The strategy, as I see it, is to deal with this in stages, by removing older capacity and waiting for end-market demand to grow organically.
The country is already closing older refinery capacity (non-integrated, below 2 million tons), plus announcements around considering equipment up to 20 years (30% of refining capacity) to be too old for operations. In chemicals, the comments are less stringent (‘rationally determine’ instead of ‘strictly control’), but given the degree of the glut, I would not be surprised by more aggressive measures. The calls for a specific Chinese government document suddenly triggering a wave of closures seem to repeat every few years, though, so I would not jump on that bandwagon fast.
In addition, the country seems to be solving a glut upstream by continuing to push it downstream. Some oversupplied products were already mentioned (EO, PVC, SM, ABS, etc.). I do not think the country will keep adding capacity here, given that the market growth is slower.
Instead, China wants to expand capacity in other, more advanced markets (high-value polyolefins, polyolefin elastomers, EVA, UHMWPE, and others). Here, the market is expected to grow much faster, and the most complex value chains play well with the overall goal of increasing value added, moving value chains higher in the pecking order, adding R&D and IP to value, etc.
The degree of additions is large here as well. From one account, in elastomers (PEO) alone, the country’s projects (for 3 million tons in yearly capacity) already exceed current demand by 3x. This means, eventually we will also have a glut in polyolefin specialty markets.
Capital allocation implications
In such a globalized environment as olefins, capital allocation decisions in one place affect the whole world. This is particularly true for one of the (if not the) largest chemical consumers and producers, like China.
When capacity increases in China, it directly competes with imports, that is, mainly with export-oriented assets in North America and the Middle East, and to some degree with export-competitive specialty production in Europe (probably to worsen as China pushes for specialty self-sufficiency as well).

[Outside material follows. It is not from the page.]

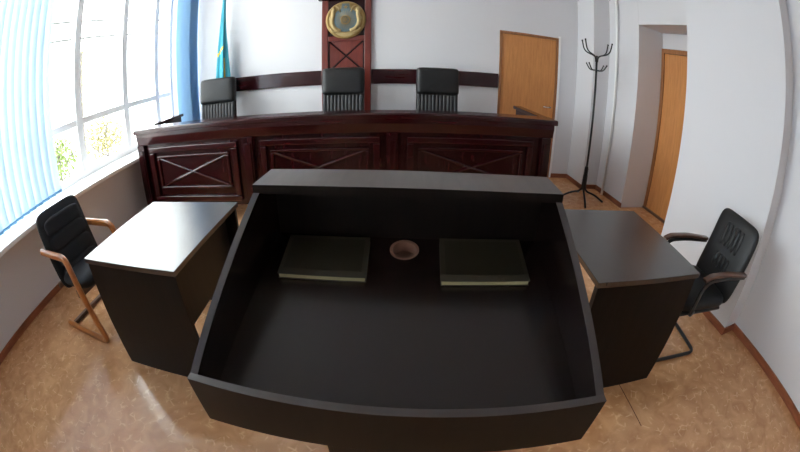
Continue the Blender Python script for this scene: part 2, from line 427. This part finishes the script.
# tall mahogany panel with emblem
px0, px1 = -.88, -.24
tp = thing('wall_panel', ((px0+px1)/2, YB, .20), 0, 'tall mahogany red wall panel with a crossed moulding behind the middle chair', 'panel')
hw_ = (px1-px0)/2; Z = lambda z: z-.20
bm = BM(); box(bm, -hw_, -hw_+.085, -.05, 0, 0, Z(2.40)); box(bm, hw_-.085, hw_, -.05, 0, 0, Z(2.40)); box(bm, -hw_+.085, hw_-.085, -.046, 0, Z(1.83), Z(1.90)); box(bm, -hw_+.085, hw_-.085, -.046, 0, 0, .25)
obj('frame', bm, 'mahogL', tp, .008)
bx('backing', (-hw_+.08, hw_-.08, -.02, -.002, .2, Z(2.40)), 'mahogL', tp)
bm = BM(); box(bm, -hw_+.085, hw_-.085, -.034, -.02, Z(1.90), Z(2.40)); obj('upper_field', bm, 'mahog', tp, .004)
bm = BM(); u0, u1, v0, v1 = -hw_+.10, hw_-.10, Z(1.43), Z(1.83)
for p, q in (((u0, v0), (u1, v1)), ((u0, v1), (u1, v0))):
    sweep(bm, [(p[0], -.022, p[1]), (q[0], -.022, q[1])], [(.012, 0), (.007, -.010), (-.007, -.010), (-.012, 0), (0, .008)], up=Vector((0, 0, 1)))
box(bm, u0-.01, u1+.01, -.034, -.02, Z(1.40), Z(1.43))
for sx in (-1, 1): box(bm, sx*(hw_-.095)-.008, sx*(hw_-.095)+.008, -.034, -.02, Z(1.43), Z(1.83))
bmesh.ops.recalc_face_normals(bm, faces=bm.faces)
obj('cross_moulding', bm, 'mahog', tp)
bm = BM(); prism(bm, [(-hw_-.04, Z(2.40)), (-hw_-.06, Z(2.46)), (hw_+.06, Z(2.46)), (hw_+.04, Z(2.40))], 'y', -.09, 0)
obj('cornice', bm, 'mahog', tp, .006)

# emblem: round gold relief with winged horses, rays and a star
em = thing('state_emblem', (-.565, YB-.058, 2.115), 0, 'round gold emblem with grey blue centre mounted on the tall red panel', 'emblem')
def rot_y(bm, y0, y1, prof):  # disc about the y axis
    n = 48; rings = []
    for r, y in prof: rings.append([bm.verts.new((r*cos(2*pi*i/n), y, r*sin(2*pi*i/n))) for i in range(n)])
    fs = []
    for a, b in zip(rings, rings[1:]):
        for i in range(n): fs.append(bm.faces.new((a[i], a[(i+1)%n], b[(i+1)%n], b[i])))
    fs.append(bm.faces.new(rings[0])); fs.append(bm.faces.new(rings[-1][::-1]))
    bmesh.ops.recalc_face_normals(bm, faces=fs)
bm = BM(); rot_y(bm, 0, 0, [(.255, 0), (.258, -.012), (.250, -.026), (.232, -.030), (.222, -.022)]); obj('disc', bm, 'goldD', em, smooth=False)
bm = BM(); rot_y(bm, 0, 0, [(.165, -.020), (.163, -.034), (.05, -.040)]); prism(bm, [(-.06, .12), (.06, .12), (.045, .225), (-.045, .225)], 'y', -.034, -.015); obj('inner_disc', bm, 'emblue', em)
bm = BM()
for k in range(28):
    a = 2*pi*k/28; r0, r1 = .062, .125
    tube(bm, [(r0*cos(a), -.040, r0*sin(a)), (r1*cos(a), -.036, r1*sin(a))], .0028, 5)
obj('rays', bm, 'goldD', em)
bm = BM()
ring = [(.055*cos(2*pi*i/24), -.044, .055*sin(2*pi*i/24)) for i in range(25)]
tube(bm, ring, .007, 8)
for a in (0, pi/3, 2*pi/3):
    for d in (-.01, .01):
        tube(bm, [(.05*cos(a)-d*sin(a), -.046, .05*sin(a)+d*cos(a)), (0-d*sin(a), -.054, d*cos(a)), (-.05*cos(a)-d*sin(a), -.046, -.05*sin(a)+d*cos(a))], .0035, 6)
obj('crown_ring', bm, 'goldD', em, smooth=True)
for s in (-1, 1):
    bm = BM()
    # horse body and neck sweeping up the side, wing feathers and lower curl
    body = [(.06, -.15), (.12, -.13), (.165, -.07), (.175, 0), (.155, .07), (.165, .12), (.135, .145)]
    sweep(bm, fillet([(s*x, -.034, z) for x, z in body], .03), circ(.026, 10), scale=None)
    tube(bm, fillet([(s*.135, -.036, .145), (s*.165, -.036, .165), (s*.195, -.036, .135)], .02), .014, 8)
    for k in range(6):
        a = R(20+k*17)
        tube(bm, fillet([(s*(.15), -.038, -.05+k*.018), (s*(.15+.035*cos(a)), -.042, -.04+k*.02+.03), (s*(.165+.05*cos(a)), -.036, .0+k*.022+.02)], .02), .007, 6)
    tube(bm, fillet([(s*.10, -.036, -.15), (s*.16, -.036, -.16), (s*.19, -.036, -.11)], .03), .013, 8)
    tube(bm, fillet([(s*.07, -.036, .11), (s*.09, -.036, .175), (s*.13, -.036, .19)], .03), .010, 8)
    obj('winged_horse', bm, 'gold', em, smooth=True)
bm = BM(); pts = []
for k in range(10):
    r = .030 if k % 2 == 0 else .012; a = pi/2 + pi*k/5
    pts.append((r*cos(a), .175+r*sin(a)))
prism(bm, pts, 'y', -.045, -.024); obj('star', bm, 'goldD', em)
bm = BM()
arc = [(.20*cos(a), -.030, .20*sin(a)) for a in [R(-125+70*i/14) for i in range(15)]]
sweep(bm, arc, rsec(.045, .008), up=Vector((0, 0, 1))); obj('ribbon', bm, 'gold', em)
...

Chinese capacity is not competitive with most exports, so eventually, capacity expansions inside China should lead to capacity reductions in China as well, in less competitive production (non-integrated, older, smaller). The problem is the speed of the adjustment, which is unlikely to be swift enough given the magnitude of the additions expected.
While uncompetitive production remains, it depresses margins for everyone, and it pushes China-focused imports towards other markets (mainly Europe, North East Asia, and Emerging).
At the same time, China will remain the largest chemical (and therefore oil) demand growth market, given that the scale of South East Asia is not as large, and that India is still well behind in terms of plastics consumption. That is why global oil majors continue to invest there to guarantee access.
We can also observe in the table below that most of the projects of the large oil majors are in China. This ties the two trends together (China capacity additions and oil-to-chems).

My conclusion is bearish for the olefins cycle, in particular for export-oriented locations (NA, ME), and wary for export-oriented specialties. The cycle will eventually turn, but we are not close to the bottom in terms of time, in my opinion.

Idk why your posts don’t get more attention. Truly a diamond in the rough.
Well written on China. It’s worth adding that the ME guys are also sweating over the decline in oil-as-a-fuel demand, and therefore also desperately trying to move downstream into petchem. The biggest loser(s) have been the European capacity which is old and bereft of cheap Russian feedstock is falling like flies.